Google has applied its Web crawling, searching and organizing technology to the problem of figuring out what is news. If you have watched the 11 p.m. news recently, you know that figuring this out is a task that exceeds the ability of all too many people with the title of news director. The random mixture of hype and trivia that gets presented as news is mostly useful as a lead-in to Leno and Letterman rather than a way to find out what is happening in the world. Well, maybe you can find out if the local sports teams won and what the national weather service computer guesses the local weather will be tomorrow.

And the 11 p.m. news comes off as sedate and erudite compared with the morning “news” shows, particularly the revamped (pun intended) CNN Headline News early morning show.

The newspapers and their online sites are much better, but their editors have their own ideas of what readers would be interested in or what types of stories fit the image they want to project. The TV news Web sites also are generally OK. But all of these sites take a lot of work and are constrained by the vision, or lack of it, of the news directors.

Google’s site works by scanning (it says) 4,000 news sites from around the world and applying the same ranking algorithms as it uses for its regular searches. Those algorithms seem to me to still produce remarkable results, with the site I’m looking for showing up on the first screen almost all the time.

What the use of these algorithms means on the news pages is that the set of stories presented is not constrained by a news director trying to fit the company image. You might predict that this would result in a far more eclectic set of stories – and it does sometimes – but not nearly as strange as I expected.
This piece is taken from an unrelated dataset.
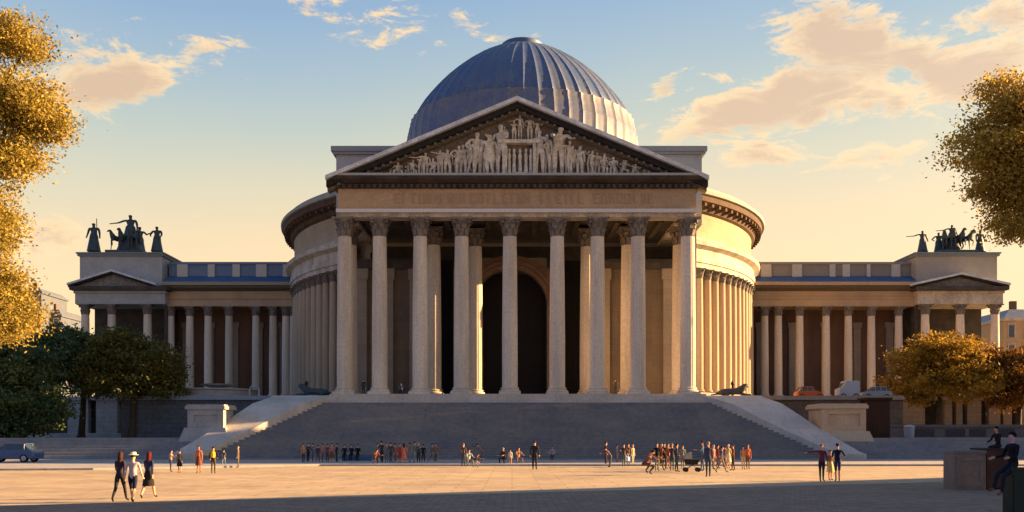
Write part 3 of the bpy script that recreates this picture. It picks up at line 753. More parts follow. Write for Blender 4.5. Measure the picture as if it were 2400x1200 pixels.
def person(X, Y, Z, h, pose, shirt, pants, hair=(40, 28, 20), skin=SK1, rz=0, label='', group='people on the plaza', sleeve=True, shorts=False,
           skirt=None, long_hair=False, hat=None, detail=False, female=False, shoes=(30, 26, 24), bag=None, bare=False, wide=1.0, drop=0):
    me, info = get_body(pose, detail, female)
    s = h/1.76
    o = bpy.data.objects.new('person', me); col.objects.link(o)
    o.location = (X, Y, Z+drop); o.rotation_euler = (0, 0, R(rz)); o.scale = (s*wide, s*wide, s)
    tag(o, label, 'person', group)
    ms = [cloth(skin), cloth(shirt), cloth(pants if not bare else skin), cloth(skin if (shorts or skirt) else pants), cloth(shoes), cloth(shirt if sleeve else skin)]
    for i, q in enumerate(ms): o.material_slots[i].link = 'OBJECT'; o.material_slots[i].material = q
    hd = info['head']; ln = info['lean']
    # hair: a cap over crown, back and sides of the head
    m = MB(); n = 12; rows = 7
    vs = []; fs = []
    for i in range(rows+1):
        t = i/rows*(PI*.62)
        for j in range(n):
            a = 2*PI*j/n; back_ = math.sin(a)    # +1 is the back of the head
            tt = t*(1.0 if back_ > -.2 else .62)
            r = .098
            p = Vector((r*.90*math.sin(tt)*math.cos(a), r*1.08*math.sin(tt)*math.sin(a)+.012, r*1.08*math.cos(tt)+.018))
            if long_hair and back_ > -.3 and i >= rows-2:
                p.z -= .08*(i-rows+3); p.y += .012
            p = Vector((p.x, p.y*math.cos(ln) - p.z*math.sin(ln), p.z*math.cos(ln) + p.y*math.sin(ln)))
            vs.append(p+hd)
    for i in range(rows):
        for j in range(n): k = (j+1) % n; fs.append((i*n+j, (i+1)*n+j, (i+1)*n+k, i*n+k))
    m.add(vs, fs); m.build('hair', cloth(hair), o, smooth=True, world=False)
    if hat:
        m = MB(); ht = hd + Vector((0, 0, .05)); m.lathe([(.17, 0), (.175, .012), (.10, .022), (.095, .09), (.07, .11), (0, .112)], 16, ht); m.build('sun_hat', cloth(hat), o, smooth=True, world=False)
    if skirt:
        pz = info['pel'].z; m = MB()
        m.lathe([(.118, pz+.12), (.15, pz), (.19, pz-.22), (.225, pz-.46), (.215, pz-.46), (.14, pz-.1)], 18, (0, info['pel'].y, 0)); m.build('skirt', cloth(skirt), o, smooth=True, world=False)
    if bag:
        m = MB(); c_ = info['chest']; m.lathe([(.0, -.26), (.13, -.24), (.15, -.1), (.14, .1), (.08, .16), (0, .17)], 10, (c_[0], c_[1]+.20, c_[2]-.02)); m.build('backpack', cloth(bag), o, smooth=True, world=False)
    return o
def pp(px, fy, pose, shirt, pants, label, h=1.7, zoff=0, **k):
    Yd = F*CH/(fy-HY)
    if zoff: Yd = F*(CH-zoff)/(fy-HY)
    k.setdefault('rz', random.Random(px).choice([0, 180, 90, -90, 40, -140, 150]))
    return person(wx(px, Yd), Yd, zoff, h, pose, shirt, pants, label=label, **k)
K = .0
G1 = 'visitors near the foot of the steps'
# near trio, walking away
pp(281, 1176, 'walk', (46, 36, 48), (34, 32, 36), 'woman in dark plum top and black trousers at the left of the near trio', h=1.71, rz=176, hair=(52, 26, 10), detail=True, female=True, group='near walking trio', long_hair=True)
pp(311, 1177, 'stride', (172, 150, 148), (24, 30, 52), 'person in cream hat, loose pale pink shirt and navy shorts amid the near trio', h=1.66, rz=184, hat=(205, 200, 160), shorts=True, detail=True, group='near walking trio', sleeve=True, wide=1.06, skin=(200, 150, 105))
pp(348, 1168, 'walk', (32, 40, 66), (26, 26, 24), 'red haired woman in navy top and black skirt at the right of the near trio', h=1.68, rz=172, hair=(70, 8, 4), detail=True, female=True, skirt=(24, 24, 24), bare=True, group='near walking trio', long_hair=True)
G2 = 'people strolling at the left of the plaza'
ppl = [
 (400, 1106, 'phone', (150, 108, 88), (30, 38, 66), 'child in tan shirt and navy trousers, leftmost behind the near trio', dict(h=1.33)),
 (421, 1108, 'stand', (28, 30, 34), (36, 40, 44), 'girl in black dress standing beside the boy in the tan shirt', dict(h=1.36, female=True, skirt=(30, 32, 36), bare=True)),
 (466, 1108, 'stand', (160, 88, 62), (60, 40, 36), 'woman in rust coloured dress standing left of the person with a yellow scarf', dict(h=1.62, female=True, skirt=(92, 52, 38), bare=True, skin=SK2)),
 (500, 1110, 'hips', (30, 26, 34), (62, 58, 44), 'person in black jacket with bright yellow pack on the shoulders', dict(h=1.58, bag=(196, 156, 40), rz=190)),
 (524, 1094, 'walk', (70, 74, 76), (88, 98, 110), 'small child in grey top walking right of the yellow pack', dict(h=1.25)),
 (558, 1096, 'stand', (86, 74, 56), (84, 74, 46), 'slim person in olive brown clothes standing alone by the stair foot', dict(h=1.45, hair=(150, 130, 105))),
]
for a in ppl: pp(*a[:6], group=G2, **a[6])
G3 = 'visitors grouped left of centre at the stair foot'
ppl = [
 (711, 1087, 'stand', (150, 110, 78), (56, 60, 64), 'man in tan shirt and dark trousers, leftmost of the left centre group', dict(h=1.58)),
 (722, 1086, 'phone', (26, 32, 42), (26, 34, 44), 'person all in black right beside the man in the tan shirt', dict(h=1.6)),
 (733, 1085, 'stand', (66, 84, 112), (60, 70, 84), 'person in steel blue coat behind the person in black', dict(h=1.58)),
 (745, 1086, 'walk', (66, 52, 66), (86, 76, 70), 'person in dusky purple top and grey trousers left of the coral shirt', dict(h=1.5)),
 (756, 1086, 'stand', (188, 84, 66), (84, 70, 66), 'person in coral red shirt between two dull brown coats', dict(h=1.58, skin=(190, 116, 98))),
 (767, 1086, 'phone', (84, 70, 66), (72, 62, 60), 'person in dull brown coat right of the coral shirt', dict(h=1.55)),
 (778, 1086, 'stand', (180, 110, 92), (74, 54, 46), 'woman in salmon top with chestnut skirt near the blue bench', dict(h=1.58, female=True, skirt=(96, 64, 44), bare=True)),
 (789, 1086, 'hips', (40, 36, 42), (40, 36, 36), 'person in charcoal suit standing next to the blue bench', dict(h=1.58)),
]
for a in ppl: pp(*a[:6], group=G3, **a[6])
# blue bench with three people in black
Yb = F*(CH-.0)/(1084-HY)
bx0, bx1 = wx(803, Yb), wx(872, Yb)
bn = empty('blue_bench', ((bx0+bx1)/2, Yb, .13), label='long blue bench at the stair foot with dark figures sitting on it', cat='bench')
BL = mat('blue_painted_wood', (.06, .12, .26), c2=(.09, .15, .26), vscale=2)
m = MB(); m.box(bx0, bx1, Yb-.25, Yb+.3, .53, .60); m.build('seat', BL, bn)
m = MB(); m.box(bx0, bx1, Yb-.2, Yb-.12, .16, .50); m.build('front_panel', BL, bn)
for xx in (bx0+.15, (bx0+bx1)/2, bx1-.15):
    m = MB(); m.box(xx-.06, xx+.06, Yb-.08, Yb+.25, .13, .53); m.build('leg', BL, bn)
for i, (px, lb, c_) in enumerate(((808, 'person in black seated at the left end of the blue bench', (22, 26, 32)), (824, 'person in dark navy coat seated second on the blue bench', (24, 26, 42)), (839, 'hooded person in black seated third on the blue bench', (14, 12, 16)))):
    person(wx(px, Yb), Yb, .13, 1.72, 'sit', c_, (20, 20, 24), label=lb, rz=(0, 0, 0)[i], group='people sitting on the blue bench', hair=(20, 18, 18))
G4 = 'visitors grouped at the centre left of the stair foot'
ppl = [
 (877, 1091, 'crouch', (112, 62, 46), (66, 50, 46), 'person in rust top crouching over a dark bag at the group edge', dict(h=1.7, rz=40)),
 (885, 1086, 'stand', (186, 110, 72), (80, 66, 62), 'person in orange tan shirt standing behind the crouching one', dict(h=1.6)),
 (895, 1087, 'phone', (32, 44, 48), (36, 38, 52), 'tall person in dark teal jacket second from the crouching one', dict(h=1.78, hair=(24, 30, 28))),
 (906, 1086, 'stand', (126, 112, 114), (106, 100, 102), 'person in pale mauve grey clothes right of the teal jacket', dict(h=1.64)),
 (916, 1088, 'walk', (60, 60, 58), (58, 60, 64), 'person in dark grey coat with brown hair in the middle of the group', dict(h=1.72, hair=(58, 52, 40))),
 (926, 1086, 'stand', (126, 88, 72), (104, 88, 80), 'person in brown jumper left of the long coral dress', dict(h=1.6)),
 (937, 1088, 'stand', (140, 62, 46), (120, 56, 42), 'woman in dark brick red skirt and top beside the coral dress', dict(h=1.6, female=True, skirt=(136, 58, 42), bare=True)),
 (947, 1089, 'hips', (196, 104, 76), (196, 104, 72), 'woman in long bright coral dress', dict(h=1.62, female=True, skirt=(196, 100, 70), bare=True, long_hair=True)),
 (960, 1088, 'stand', (104, 92, 82), (110, 116, 120), 'person in taupe shirt and pale grey trousers right of the coral dress', dict(h=1.66, skin=SK2)),
 (971, 1088, 'phone', (96, 98, 92), (112, 118, 120), 'person with black hair in grey green top and pale trousers', dict(h=1.74, hair=(22, 26, 32))),
 (981, 1087, 'stand', (60, 62, 66), (40, 42, 50), 'blond person in slate grey jacket near the end of the group', dict(h=1.62, hair=(150, 146, 120))),
 (992, 1086, 'walk', (26, 28, 34), (40, 46, 50), 'person in black coat at the right edge of the centre left group', dict(h=1.55)),
 (1012, 1086, 'walk', (84, 84, 86), (84, 96, 96), 'person in soft grey clothes a step away from the black coat', dict(h=1.6)),
 (1021, 1085, 'stand', (112, 80, 58), (84, 72, 64), 'slim person in brown at the far right of the centre left group', dict(h=1.56)),
]
for a in ppl: pp(*a[:6], group=G4, **a[6])
G5 = 'small family resting near the middle of the plaza edge'
ppl = [
 (1086, 1094, 'hips', (78, 58, 48), (52, 58, 70), 'person in brown top and blue grey trousers left in the family', dict(h=1.65, hair=(110, 88, 80))),
 (1098, 1095, 'ground', (140, 146, 144), (90, 92, 98), 'person in pale grey shirt sitting on the ground in the family', dict(h=1.7, rz=20)),
 (1112, 1096, 'crouch', (70, 50, 36), (140, 140, 140), 'child crouching in dark brown top and white trousers', dict(h=1.35, rz=60)),
 (1131, 1084, 'bend', (138, 100, 86), (98, 84, 82), 'person in dusty pink shirt bending toward the family', dict(h=1.7, rz=-100)),
]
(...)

The top stories are not all that different from the ones on cnn.com, but the breadth is much greater. Today there was a lot of coverage of the Japanese Formula One race on the front page, where it was almost invisible on the other U.S. news sites I looked at (as an F1 fan, I thought extra coverage was good).

Because, it is said, no human looks at the results before they are posted, quirks can happen, such as stories on the Dalai Lama and a Hungarian decision to make the Nobel Prize award tax-exempt showing up in the entertainment section. But, if you don’t like the set of articles, check again in a few minutes; it will change. Because Google sells its software to corporations, the same sort of service could be quite useful. But will company executives be willing to not “help” set the view?

What could be wrong with such a service? Quite a bit, if you are a news director who wants to keep your job or someone else who thinks that news needs to be controlled. The latter is far too common.

Disclaimer: Controlled news, like controlled knowledge, is by definition incomplete, and not a good thing in a place like Harvard. But the above ramble is mine alone.